Jon & Kate’s Fourth Wall: It Was Invisible All Along
On Monday night, TLC aired the season premiere of Jon & Kate Plus 8 — the pride of Wernersville, PA — and the fourth wall came tumbling down. Jon and Kate got all meta on us, going on the record about the scandal that has descended upon their brood. They talked about the paparazzi and what it’s like to show up on tabloid covers (in case you couldn’t guess, it sucks). Kate cried. Jon became withdrawn. This has all been reported extensively elsewhere. But what got buried beneath the scandal is that the season premiere was originally set to be a celebration of the sextuplets’ fifth birthday. If not for their parents’ indiscretions, it would have been their day, not a platform for a parental standoff.
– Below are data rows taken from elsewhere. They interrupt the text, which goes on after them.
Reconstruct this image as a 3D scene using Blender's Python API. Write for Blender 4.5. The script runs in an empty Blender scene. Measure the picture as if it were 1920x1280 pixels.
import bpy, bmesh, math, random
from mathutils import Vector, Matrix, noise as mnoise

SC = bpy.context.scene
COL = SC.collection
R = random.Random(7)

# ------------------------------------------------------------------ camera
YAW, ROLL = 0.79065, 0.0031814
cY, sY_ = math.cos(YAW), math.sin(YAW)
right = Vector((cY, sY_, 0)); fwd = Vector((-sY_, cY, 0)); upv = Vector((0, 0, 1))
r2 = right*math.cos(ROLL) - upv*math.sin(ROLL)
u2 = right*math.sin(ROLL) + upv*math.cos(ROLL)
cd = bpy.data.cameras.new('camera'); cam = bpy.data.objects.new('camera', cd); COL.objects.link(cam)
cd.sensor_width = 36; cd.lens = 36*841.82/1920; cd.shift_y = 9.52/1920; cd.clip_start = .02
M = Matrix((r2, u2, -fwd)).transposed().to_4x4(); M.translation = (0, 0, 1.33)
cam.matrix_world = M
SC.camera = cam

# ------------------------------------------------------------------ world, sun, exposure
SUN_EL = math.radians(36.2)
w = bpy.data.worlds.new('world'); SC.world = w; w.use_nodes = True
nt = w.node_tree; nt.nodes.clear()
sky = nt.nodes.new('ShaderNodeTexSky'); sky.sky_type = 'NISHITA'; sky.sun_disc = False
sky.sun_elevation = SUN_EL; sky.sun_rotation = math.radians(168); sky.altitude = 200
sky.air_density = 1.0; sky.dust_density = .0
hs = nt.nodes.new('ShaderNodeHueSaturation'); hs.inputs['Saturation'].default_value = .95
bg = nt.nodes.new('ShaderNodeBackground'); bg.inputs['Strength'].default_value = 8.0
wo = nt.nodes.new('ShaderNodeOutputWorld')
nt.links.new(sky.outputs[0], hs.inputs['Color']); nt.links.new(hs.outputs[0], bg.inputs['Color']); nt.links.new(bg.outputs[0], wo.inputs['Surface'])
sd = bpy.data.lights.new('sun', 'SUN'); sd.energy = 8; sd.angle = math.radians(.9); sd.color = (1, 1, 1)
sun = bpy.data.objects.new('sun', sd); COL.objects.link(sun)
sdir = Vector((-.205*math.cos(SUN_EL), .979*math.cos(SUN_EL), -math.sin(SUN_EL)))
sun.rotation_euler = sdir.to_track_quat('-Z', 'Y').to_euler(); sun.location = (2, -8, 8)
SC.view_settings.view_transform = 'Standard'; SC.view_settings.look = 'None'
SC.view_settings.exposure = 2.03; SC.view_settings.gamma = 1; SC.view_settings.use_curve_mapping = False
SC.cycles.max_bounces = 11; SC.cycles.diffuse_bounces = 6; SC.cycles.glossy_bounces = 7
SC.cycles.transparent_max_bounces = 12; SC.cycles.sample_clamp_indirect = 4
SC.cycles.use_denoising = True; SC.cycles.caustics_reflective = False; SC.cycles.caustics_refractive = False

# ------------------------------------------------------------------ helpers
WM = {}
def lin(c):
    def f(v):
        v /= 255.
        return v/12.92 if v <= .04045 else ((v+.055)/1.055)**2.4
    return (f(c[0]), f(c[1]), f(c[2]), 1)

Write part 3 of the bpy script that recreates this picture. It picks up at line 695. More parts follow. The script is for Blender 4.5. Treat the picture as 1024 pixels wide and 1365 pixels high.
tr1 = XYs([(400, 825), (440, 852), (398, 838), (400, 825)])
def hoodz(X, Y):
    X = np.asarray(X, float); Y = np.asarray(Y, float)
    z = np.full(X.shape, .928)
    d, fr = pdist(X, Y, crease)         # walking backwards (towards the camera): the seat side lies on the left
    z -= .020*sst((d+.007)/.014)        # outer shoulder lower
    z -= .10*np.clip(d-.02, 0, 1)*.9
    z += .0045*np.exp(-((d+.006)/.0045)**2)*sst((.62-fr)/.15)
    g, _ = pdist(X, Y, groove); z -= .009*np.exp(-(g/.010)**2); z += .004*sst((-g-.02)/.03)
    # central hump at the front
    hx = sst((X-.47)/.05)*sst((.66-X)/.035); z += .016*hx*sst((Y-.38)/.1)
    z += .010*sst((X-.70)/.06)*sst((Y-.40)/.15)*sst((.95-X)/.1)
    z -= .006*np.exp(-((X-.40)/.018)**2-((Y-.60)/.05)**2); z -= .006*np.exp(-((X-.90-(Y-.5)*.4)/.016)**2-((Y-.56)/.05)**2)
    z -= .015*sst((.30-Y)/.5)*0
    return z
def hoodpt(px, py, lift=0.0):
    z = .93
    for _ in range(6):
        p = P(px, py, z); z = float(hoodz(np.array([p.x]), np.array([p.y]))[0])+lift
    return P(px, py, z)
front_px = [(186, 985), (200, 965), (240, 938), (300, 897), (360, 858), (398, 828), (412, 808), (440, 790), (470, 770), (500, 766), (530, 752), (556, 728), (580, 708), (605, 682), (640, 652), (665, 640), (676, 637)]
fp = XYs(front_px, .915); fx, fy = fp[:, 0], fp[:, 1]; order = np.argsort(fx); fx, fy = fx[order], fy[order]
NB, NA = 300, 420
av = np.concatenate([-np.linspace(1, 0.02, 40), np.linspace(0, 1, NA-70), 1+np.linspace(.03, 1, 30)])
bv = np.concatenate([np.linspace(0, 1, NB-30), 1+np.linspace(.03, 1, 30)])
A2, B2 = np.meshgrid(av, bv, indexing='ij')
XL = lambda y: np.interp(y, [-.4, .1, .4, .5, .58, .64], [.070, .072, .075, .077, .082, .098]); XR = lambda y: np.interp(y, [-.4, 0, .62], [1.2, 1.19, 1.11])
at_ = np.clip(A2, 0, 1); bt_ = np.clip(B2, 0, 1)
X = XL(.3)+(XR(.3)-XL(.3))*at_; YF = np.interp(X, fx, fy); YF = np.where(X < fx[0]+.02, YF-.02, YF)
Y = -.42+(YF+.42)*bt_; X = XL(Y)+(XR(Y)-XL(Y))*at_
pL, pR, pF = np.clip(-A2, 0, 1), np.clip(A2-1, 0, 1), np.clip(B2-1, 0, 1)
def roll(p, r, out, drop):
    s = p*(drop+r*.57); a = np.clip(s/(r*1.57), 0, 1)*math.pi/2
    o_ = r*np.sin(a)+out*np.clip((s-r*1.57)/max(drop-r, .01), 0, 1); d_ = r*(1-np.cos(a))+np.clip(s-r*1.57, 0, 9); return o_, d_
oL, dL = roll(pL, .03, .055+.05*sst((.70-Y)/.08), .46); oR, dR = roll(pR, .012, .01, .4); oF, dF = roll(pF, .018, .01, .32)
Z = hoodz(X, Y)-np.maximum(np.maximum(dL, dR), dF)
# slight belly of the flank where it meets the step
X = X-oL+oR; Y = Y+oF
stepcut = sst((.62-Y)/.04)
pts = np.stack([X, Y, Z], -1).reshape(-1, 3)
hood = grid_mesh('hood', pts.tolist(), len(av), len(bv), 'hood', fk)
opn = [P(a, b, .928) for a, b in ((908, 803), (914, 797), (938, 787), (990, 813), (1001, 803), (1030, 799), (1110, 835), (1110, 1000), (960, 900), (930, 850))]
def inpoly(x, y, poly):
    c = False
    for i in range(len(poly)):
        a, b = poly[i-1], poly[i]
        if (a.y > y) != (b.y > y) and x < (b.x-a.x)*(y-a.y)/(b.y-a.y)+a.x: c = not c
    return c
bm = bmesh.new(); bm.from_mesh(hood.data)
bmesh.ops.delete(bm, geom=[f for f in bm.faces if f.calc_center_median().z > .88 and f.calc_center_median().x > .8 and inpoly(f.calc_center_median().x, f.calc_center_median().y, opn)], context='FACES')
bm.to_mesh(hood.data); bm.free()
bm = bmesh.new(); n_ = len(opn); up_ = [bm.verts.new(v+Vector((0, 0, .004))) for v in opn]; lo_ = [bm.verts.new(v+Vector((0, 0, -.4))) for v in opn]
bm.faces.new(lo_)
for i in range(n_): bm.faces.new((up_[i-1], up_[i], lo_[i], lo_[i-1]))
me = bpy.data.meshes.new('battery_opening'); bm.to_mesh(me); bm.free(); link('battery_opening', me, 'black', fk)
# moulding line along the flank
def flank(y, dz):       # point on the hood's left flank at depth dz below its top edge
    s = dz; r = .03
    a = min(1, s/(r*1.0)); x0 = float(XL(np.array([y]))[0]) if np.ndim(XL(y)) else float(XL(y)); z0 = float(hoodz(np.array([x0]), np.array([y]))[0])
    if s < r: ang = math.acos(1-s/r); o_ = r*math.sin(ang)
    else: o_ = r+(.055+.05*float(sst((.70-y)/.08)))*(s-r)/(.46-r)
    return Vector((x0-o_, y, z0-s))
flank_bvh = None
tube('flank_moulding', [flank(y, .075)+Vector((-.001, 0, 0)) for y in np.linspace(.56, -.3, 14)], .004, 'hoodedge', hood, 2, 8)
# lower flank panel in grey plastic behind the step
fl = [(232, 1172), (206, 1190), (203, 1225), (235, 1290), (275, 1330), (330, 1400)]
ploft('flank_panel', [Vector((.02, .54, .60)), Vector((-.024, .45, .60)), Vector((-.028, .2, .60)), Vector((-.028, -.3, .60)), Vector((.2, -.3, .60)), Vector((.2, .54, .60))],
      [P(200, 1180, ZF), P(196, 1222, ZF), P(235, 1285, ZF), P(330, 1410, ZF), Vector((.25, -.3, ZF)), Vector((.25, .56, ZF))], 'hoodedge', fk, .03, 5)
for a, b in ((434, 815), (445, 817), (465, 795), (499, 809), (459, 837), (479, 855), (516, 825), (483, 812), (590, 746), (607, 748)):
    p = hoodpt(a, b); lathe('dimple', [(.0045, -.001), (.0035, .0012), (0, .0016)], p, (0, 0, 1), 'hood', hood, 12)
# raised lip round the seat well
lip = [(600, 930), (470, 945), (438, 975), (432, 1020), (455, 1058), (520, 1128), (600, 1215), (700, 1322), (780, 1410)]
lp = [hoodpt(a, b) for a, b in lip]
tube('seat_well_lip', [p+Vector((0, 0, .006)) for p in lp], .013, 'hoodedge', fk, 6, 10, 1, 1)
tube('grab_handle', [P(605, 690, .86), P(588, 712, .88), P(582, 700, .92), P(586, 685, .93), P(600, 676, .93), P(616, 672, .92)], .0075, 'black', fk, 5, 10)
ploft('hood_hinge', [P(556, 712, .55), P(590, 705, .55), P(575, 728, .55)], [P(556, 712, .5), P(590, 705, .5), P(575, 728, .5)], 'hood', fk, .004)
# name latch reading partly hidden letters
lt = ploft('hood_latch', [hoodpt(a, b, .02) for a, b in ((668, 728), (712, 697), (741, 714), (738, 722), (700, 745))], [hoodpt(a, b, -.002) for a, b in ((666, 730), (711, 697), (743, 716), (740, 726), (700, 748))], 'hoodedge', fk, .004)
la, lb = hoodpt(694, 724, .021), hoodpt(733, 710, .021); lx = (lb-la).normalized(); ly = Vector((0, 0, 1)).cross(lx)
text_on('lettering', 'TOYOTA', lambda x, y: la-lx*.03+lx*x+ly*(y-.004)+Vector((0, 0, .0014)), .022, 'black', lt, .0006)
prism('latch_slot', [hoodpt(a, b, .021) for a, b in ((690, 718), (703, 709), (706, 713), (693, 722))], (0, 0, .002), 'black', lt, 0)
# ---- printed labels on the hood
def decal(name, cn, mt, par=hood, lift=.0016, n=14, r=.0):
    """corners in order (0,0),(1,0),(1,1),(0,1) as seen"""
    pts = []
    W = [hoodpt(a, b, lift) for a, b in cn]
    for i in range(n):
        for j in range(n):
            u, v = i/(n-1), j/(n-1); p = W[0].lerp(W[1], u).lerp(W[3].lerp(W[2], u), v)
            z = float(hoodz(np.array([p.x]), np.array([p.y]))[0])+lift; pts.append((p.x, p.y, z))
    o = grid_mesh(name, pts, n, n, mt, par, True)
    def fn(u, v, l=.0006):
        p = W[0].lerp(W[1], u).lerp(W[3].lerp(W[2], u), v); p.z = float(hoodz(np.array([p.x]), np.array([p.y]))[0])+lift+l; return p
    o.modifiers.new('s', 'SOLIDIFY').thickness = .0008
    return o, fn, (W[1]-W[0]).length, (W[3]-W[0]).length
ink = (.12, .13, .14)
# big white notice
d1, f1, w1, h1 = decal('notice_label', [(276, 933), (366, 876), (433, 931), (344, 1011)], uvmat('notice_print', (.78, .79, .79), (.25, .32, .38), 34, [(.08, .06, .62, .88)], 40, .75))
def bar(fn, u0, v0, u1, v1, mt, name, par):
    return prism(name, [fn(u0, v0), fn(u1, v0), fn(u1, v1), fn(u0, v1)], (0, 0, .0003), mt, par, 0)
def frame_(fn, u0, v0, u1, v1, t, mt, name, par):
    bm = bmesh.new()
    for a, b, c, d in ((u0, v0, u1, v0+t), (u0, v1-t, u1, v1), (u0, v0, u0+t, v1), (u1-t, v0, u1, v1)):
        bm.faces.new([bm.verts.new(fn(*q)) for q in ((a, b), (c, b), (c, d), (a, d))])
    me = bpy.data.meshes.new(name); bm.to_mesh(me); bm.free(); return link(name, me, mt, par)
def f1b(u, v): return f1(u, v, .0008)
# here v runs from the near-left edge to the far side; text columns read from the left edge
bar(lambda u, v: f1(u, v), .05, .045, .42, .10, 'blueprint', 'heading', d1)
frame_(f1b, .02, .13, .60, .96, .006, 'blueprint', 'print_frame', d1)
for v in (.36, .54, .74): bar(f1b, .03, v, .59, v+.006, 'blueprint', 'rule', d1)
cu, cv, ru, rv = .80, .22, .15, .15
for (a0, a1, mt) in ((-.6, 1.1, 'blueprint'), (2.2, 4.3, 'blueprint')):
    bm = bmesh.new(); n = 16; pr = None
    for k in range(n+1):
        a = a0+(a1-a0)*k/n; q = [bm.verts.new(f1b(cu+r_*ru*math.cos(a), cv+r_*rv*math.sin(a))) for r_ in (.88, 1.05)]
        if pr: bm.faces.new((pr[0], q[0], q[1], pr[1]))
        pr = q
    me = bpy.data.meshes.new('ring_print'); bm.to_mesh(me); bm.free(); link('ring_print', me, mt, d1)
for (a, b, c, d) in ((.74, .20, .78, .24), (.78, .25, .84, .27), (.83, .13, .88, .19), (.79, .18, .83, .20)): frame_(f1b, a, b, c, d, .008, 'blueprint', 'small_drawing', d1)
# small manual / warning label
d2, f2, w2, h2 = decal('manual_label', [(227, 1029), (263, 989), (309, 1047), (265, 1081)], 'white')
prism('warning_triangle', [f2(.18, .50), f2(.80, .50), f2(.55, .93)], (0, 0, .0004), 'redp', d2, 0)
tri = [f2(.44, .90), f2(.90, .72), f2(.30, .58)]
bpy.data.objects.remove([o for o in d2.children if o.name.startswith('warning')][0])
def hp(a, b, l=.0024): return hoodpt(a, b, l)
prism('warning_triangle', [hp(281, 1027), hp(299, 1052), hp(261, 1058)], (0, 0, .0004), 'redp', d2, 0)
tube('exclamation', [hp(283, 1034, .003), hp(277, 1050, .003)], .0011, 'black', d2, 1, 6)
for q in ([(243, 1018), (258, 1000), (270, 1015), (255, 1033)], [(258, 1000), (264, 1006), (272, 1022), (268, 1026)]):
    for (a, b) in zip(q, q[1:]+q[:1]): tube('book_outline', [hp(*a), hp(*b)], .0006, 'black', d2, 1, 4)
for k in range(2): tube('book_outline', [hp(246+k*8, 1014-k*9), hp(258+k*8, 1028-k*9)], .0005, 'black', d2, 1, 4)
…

How would it have been without the “scandal?” Perhaps something like this…
Hannah: Mommy! Mommy! It’s time for the party!
Colin: Yay!
Leah: I want ice cream!
Kate: JON! Where are you? I need help!
Jon: What is it this time?
Kate: JON! Did you put the piñatas in the van? JON!
Jon: I don’t remember. Why don’t you go check?
Kate: Ugh! I have to do everything around here!
Jon: I just spent two and a half hours getting the kids dressed!
Kate: What?! That’s what the network hires the nannies for! That’s not our job! You should know better!
Jon: Kate! You can’t talk about that! We’re on TV! You can’t talk about being on TV!
Kate: Oh yes I can! We’re doing this for the children!
Sigh. Regardless of the scandal, the show has always acknowledged that it is more than an armada of producers and camcorders following the Gosselins in their daily lives; it is an entity that influences the activities within those lives. The glamorous junket vacations were always evidence of this; Jon and Kate readily admitted that without the show, the family would not have been able to afford them on their own. The fourth wall was never there to begin with, not in the way that we as an audience secretly hoped it was. We willingly suspended our disbelief, and we hoped that Jon and Kate would be able to maintain the act as a modern day real-life Cleaver family existing in a no-man’s land between reality and “reality.” It was simply an impossible balancing act between personal egos, public personas, and the desire to do right by their kids. By confronting the issue in “confessional”-style interviews rather than an uncontrolled mid-dialogue blowup, Jon and Kate took a preemptive step to maintain the status quo; unexpectedly, that makes the who situation seem staged and artificial, despite the obviously real emotions involved. Regardless of where this leads, the sad part is that the children won’t see any cake or balloons in the near future. Because they already aired that episode.